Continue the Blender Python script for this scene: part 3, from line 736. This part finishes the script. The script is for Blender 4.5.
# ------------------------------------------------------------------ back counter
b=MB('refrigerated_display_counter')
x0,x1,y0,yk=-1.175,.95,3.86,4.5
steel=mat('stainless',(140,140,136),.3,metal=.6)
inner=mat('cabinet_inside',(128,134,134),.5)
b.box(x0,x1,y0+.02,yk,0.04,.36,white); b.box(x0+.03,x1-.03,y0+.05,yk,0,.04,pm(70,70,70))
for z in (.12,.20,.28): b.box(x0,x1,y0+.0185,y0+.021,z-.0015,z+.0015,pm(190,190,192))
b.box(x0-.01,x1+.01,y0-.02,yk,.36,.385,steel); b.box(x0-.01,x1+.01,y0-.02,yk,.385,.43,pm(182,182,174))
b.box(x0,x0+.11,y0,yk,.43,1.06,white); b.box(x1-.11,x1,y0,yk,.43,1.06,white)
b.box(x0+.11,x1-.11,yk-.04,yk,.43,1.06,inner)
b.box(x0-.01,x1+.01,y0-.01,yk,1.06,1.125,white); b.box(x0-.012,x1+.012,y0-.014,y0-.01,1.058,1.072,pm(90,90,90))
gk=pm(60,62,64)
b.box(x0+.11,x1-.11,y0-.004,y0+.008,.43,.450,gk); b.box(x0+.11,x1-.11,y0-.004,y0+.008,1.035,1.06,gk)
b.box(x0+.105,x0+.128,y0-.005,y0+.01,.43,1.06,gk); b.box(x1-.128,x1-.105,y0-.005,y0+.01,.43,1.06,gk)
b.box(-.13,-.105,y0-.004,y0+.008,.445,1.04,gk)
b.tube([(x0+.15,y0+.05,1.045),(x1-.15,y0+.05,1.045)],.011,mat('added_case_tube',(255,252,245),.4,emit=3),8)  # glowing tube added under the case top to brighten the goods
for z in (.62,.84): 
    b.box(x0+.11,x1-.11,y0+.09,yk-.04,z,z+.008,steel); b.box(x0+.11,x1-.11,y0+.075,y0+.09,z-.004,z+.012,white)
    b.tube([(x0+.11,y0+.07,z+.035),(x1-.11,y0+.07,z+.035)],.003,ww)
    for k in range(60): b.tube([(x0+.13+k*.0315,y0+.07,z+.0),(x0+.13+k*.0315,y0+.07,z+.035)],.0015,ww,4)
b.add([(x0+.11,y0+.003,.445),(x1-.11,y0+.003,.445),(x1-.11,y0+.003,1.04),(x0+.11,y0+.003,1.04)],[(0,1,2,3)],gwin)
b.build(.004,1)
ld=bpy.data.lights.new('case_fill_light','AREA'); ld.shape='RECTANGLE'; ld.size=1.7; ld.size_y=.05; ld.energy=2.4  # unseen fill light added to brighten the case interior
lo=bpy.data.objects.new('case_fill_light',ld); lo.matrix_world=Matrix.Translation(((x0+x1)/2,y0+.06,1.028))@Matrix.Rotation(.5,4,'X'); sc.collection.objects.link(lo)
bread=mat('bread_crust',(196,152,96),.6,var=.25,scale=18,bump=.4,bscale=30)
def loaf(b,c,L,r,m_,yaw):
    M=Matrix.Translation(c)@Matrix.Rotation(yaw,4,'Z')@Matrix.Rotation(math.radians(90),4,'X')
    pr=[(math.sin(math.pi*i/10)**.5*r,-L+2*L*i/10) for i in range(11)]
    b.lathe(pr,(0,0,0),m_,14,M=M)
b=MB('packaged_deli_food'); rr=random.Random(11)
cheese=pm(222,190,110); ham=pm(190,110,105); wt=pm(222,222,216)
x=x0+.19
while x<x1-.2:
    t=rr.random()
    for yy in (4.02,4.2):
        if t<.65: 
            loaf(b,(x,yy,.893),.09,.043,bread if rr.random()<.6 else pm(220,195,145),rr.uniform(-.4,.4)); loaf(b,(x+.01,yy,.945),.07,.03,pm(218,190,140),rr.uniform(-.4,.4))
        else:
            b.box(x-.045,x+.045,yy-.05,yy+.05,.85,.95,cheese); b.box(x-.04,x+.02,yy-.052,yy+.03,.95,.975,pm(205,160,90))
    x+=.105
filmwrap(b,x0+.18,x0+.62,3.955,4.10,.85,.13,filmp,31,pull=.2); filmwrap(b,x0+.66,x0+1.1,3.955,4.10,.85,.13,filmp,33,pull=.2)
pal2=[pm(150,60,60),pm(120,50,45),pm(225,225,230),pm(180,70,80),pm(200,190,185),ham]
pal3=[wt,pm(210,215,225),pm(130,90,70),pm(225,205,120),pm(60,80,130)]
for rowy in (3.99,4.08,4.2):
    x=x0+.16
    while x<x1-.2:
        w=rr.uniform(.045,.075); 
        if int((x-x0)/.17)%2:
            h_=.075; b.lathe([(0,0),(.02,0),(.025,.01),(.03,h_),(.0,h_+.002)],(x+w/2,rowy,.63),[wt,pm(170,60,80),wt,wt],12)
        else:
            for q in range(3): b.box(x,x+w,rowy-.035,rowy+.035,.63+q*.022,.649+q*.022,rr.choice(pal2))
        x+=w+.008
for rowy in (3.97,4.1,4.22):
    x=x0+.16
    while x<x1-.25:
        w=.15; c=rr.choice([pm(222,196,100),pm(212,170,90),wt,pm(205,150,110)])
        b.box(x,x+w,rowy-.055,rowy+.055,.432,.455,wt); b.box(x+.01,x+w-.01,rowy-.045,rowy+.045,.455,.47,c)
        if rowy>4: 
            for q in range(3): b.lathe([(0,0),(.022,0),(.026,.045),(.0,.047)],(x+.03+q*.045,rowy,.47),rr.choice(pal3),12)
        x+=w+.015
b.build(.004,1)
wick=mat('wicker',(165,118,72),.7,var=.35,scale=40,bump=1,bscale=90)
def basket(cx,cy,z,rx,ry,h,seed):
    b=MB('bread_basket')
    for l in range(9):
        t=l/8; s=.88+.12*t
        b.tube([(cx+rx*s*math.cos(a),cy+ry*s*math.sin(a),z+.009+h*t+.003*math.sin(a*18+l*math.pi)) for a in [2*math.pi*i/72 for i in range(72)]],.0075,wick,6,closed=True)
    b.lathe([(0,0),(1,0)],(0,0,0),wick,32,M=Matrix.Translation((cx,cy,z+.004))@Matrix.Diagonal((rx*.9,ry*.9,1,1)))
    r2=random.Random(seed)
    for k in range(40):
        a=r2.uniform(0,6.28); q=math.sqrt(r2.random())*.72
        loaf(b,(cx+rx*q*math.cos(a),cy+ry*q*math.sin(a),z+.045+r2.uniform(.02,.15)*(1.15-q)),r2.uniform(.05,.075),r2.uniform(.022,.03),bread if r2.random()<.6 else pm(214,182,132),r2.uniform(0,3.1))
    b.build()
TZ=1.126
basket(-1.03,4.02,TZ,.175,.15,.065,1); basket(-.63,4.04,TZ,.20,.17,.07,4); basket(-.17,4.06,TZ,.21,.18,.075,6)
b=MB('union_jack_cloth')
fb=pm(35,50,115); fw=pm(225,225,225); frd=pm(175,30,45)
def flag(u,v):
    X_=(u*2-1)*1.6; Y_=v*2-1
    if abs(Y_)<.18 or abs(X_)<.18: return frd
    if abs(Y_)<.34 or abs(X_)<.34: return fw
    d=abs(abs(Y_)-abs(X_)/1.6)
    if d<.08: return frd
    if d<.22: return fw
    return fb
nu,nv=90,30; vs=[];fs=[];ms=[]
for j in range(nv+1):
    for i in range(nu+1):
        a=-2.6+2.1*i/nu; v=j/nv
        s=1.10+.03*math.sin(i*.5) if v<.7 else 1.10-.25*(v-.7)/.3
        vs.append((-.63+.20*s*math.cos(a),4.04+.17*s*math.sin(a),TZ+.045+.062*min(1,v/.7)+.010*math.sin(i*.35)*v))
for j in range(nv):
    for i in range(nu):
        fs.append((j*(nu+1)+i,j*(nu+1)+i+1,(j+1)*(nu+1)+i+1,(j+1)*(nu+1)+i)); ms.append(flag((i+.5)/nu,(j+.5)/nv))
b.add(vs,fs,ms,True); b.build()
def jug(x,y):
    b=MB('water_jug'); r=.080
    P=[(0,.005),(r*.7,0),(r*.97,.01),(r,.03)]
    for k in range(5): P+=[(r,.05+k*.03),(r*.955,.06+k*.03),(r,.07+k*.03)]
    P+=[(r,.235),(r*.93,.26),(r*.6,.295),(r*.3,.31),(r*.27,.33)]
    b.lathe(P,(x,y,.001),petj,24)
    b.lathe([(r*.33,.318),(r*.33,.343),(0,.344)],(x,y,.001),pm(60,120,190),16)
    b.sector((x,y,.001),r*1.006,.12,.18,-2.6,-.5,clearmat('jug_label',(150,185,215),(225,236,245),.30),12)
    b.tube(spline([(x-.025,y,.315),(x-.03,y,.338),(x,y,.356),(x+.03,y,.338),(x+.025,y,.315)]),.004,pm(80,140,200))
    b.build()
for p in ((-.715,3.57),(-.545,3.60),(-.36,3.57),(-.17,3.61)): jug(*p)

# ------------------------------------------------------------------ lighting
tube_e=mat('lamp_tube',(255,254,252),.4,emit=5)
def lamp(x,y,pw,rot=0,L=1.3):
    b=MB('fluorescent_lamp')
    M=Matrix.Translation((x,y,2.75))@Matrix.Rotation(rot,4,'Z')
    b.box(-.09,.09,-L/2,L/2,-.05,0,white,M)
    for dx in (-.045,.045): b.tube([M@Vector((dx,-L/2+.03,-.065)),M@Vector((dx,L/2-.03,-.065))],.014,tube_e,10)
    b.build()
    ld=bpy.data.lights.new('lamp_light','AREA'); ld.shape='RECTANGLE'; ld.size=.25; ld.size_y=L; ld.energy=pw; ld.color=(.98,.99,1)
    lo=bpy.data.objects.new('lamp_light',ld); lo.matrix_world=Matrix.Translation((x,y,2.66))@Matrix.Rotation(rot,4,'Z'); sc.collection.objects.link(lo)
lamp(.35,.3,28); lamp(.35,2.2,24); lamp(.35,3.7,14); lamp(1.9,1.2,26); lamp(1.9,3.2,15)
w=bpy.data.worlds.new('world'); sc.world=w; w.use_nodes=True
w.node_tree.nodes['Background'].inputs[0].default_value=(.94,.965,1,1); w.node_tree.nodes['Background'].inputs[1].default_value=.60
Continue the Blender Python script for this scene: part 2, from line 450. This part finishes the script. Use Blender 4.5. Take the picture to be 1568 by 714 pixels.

OBJECTIVE: Determine how many of the lines above hold the word "this", and output that number by itself.

SOLUTION: 2